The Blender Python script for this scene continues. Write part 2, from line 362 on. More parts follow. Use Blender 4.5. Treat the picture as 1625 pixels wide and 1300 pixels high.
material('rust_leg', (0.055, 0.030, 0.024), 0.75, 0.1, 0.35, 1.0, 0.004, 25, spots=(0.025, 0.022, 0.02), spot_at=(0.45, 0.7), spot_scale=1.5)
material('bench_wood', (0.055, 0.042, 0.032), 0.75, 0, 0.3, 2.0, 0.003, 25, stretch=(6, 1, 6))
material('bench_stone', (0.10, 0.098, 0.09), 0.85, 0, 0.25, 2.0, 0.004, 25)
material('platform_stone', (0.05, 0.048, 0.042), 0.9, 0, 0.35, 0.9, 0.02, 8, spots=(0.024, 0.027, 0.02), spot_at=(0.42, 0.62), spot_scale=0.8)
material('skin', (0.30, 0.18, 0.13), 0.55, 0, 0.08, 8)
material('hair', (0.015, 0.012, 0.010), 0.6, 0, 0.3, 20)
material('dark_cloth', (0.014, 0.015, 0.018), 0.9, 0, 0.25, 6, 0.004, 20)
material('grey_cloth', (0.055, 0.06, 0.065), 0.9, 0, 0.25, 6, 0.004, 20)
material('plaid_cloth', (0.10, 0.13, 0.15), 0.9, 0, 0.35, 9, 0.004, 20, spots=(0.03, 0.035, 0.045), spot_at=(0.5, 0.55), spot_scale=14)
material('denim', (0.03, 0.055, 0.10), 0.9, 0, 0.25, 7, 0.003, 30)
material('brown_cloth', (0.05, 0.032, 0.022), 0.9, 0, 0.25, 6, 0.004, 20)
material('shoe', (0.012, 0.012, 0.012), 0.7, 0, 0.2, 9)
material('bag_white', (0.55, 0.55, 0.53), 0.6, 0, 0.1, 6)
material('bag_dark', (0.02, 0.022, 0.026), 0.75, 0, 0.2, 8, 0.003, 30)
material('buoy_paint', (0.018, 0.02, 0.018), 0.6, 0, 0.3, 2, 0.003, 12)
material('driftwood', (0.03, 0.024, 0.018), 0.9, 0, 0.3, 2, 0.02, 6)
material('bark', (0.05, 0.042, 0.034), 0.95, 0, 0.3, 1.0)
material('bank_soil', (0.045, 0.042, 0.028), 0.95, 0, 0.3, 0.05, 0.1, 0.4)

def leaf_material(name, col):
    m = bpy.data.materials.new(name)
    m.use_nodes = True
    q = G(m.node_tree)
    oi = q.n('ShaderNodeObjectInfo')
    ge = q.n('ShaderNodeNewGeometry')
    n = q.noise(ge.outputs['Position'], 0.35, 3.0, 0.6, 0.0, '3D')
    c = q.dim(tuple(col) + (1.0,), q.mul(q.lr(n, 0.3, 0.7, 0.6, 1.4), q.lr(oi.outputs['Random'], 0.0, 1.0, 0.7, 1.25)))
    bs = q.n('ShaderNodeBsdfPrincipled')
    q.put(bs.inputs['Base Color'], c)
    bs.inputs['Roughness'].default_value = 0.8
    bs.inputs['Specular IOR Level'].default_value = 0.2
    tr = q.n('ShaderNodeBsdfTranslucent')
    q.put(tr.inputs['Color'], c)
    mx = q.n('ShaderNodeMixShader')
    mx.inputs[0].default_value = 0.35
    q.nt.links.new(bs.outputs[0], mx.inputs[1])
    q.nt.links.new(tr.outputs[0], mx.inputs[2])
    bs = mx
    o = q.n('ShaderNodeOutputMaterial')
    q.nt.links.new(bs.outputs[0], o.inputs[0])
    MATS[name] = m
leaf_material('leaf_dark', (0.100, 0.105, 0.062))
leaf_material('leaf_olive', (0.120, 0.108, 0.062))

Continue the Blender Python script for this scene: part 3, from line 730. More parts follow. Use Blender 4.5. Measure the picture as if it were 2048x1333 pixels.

# # # # # # #

▶ _WORK TO BE COMPLETED_
Each line of the material above either contains the word "follow" or does not; state how many do, and nothing else.

▶ _TASK ANSWER_
2